No Comp For WWII Sex Slaves
A group of 40 South Koreans seeking compensation for being forced into service by the Japanese imperial army during World War Two had their decade-old lawsuit rejected by a Tokyo court on Monday.
While acknowledging their suffering -- the group included women forced into sexual slavery in army-run brothels and men conscripted into military service -- the court cited international law in rejecting the suit.
"International law does not recognize the right of an individual to seek compensation from a country," Kyodo news agency quoted presiding judge Shoichi Maruyama as saying.
Maruyama also said all claims for compensation were settled by the 1965 treaty establishing diplomatic ties between Japan and South Korea.
Some of the group responded angrily to the ruling, kicking desks and charging at a court clerk, Jiji news agency said.
The group of former sex slaves, soldiers and bereaved family members had demanded a total of $6.49 million from the Japanese government.
Japan ruled the Korean Peninsula as a colony from 1910 to 1945.
"The verdict is disappointing to us Japanese as well because this was our final chance to correct past wrongdoings," the group's lawyer, Kenichi Takagi, told a news conference.
Former comfort woman Sim Mijia said: "My heart ached when I heard the verdict. I want the Japanese to be taught that under the emperor's orders, young girls, 13- or 14-year-olds, were taken away and made into sexual objects for soldiers."
Some of the plaintiffs say they still suffer physical disabilities resulting from their treatment.

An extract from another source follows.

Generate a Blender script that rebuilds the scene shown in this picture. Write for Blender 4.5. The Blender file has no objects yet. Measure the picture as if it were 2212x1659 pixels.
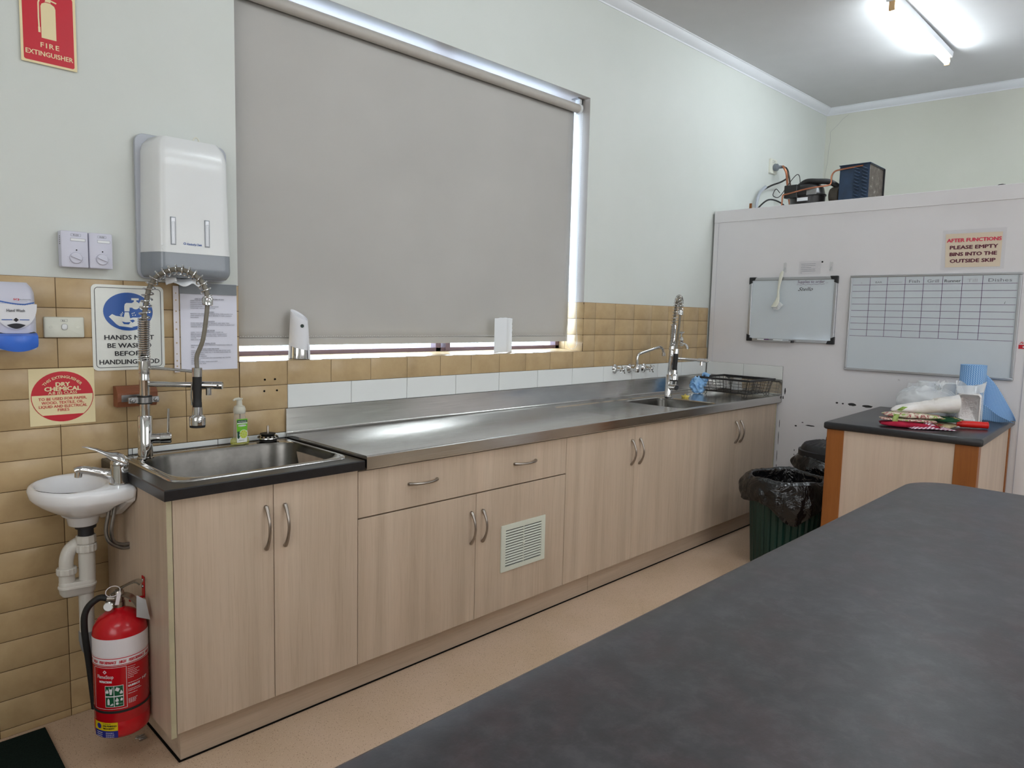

Tokyo has not paid direct compensation to any of the estimated 200,000 mostly Asian women forced to work in brothels for the Japanese military before and during World War Two, saying all claims were settled by peace treaties that ended the war.
Instead, in 1995 Tokyo set up the Asian Women's Fund, a private group with heavy government support, to make cash payments to surviving wartime sex slaves.
The long-smoldering issue of compensation for victims of Japan's aggression remains a sticking point for improved relations with its Asian neighbors.
Earlier this month, controversial Japanese cartoonist Yoshinori Kobayashi was declared persona non grata by Taiwan and barred entry into the island because his non-fiction comic book quoted an adviser to President Chen Shui-bian as saying Taiwanese women who served as sex slaves for the Japanese army had volunteered their services.
The Chinese-language edition of Kobayashi's Taiwan Discourse quoted W.L. Shi, chairman of the Chi Mei petrochemical group, as saying that Taiwan comfort women volunteered to work as sex slaves to escape poverty.
Shi apologized after the comments sparked a public outcry. He denied he had said the comfort women were volunteers, but acknowledged that his views may have been biased.
Japan's ties with its Asian neighbors are kept on edge by periodic remarks, mainly by Japanese politcians, that are seen as glossing over Japan's wartime atrocities.
Japanese history texts screened by the Education Ministry have also frequently aroused fierce debate at home and in Asian countries invaded by Japan in the first half of the 20th century for their attempts to whitewash Japan's military history in Asia.
In the most recent such furor, a draft history textbook written by a group of nationalist academics sparked protests in Asia earlier this year by stating that Japan's invasion of Southeast Asia helped colonized nations there gain independence.
China and both North and South Korea have lambasted the draft text.
Following widespread protests, the publishers of the textbook said they would revise the most controversial parts, domestic media said.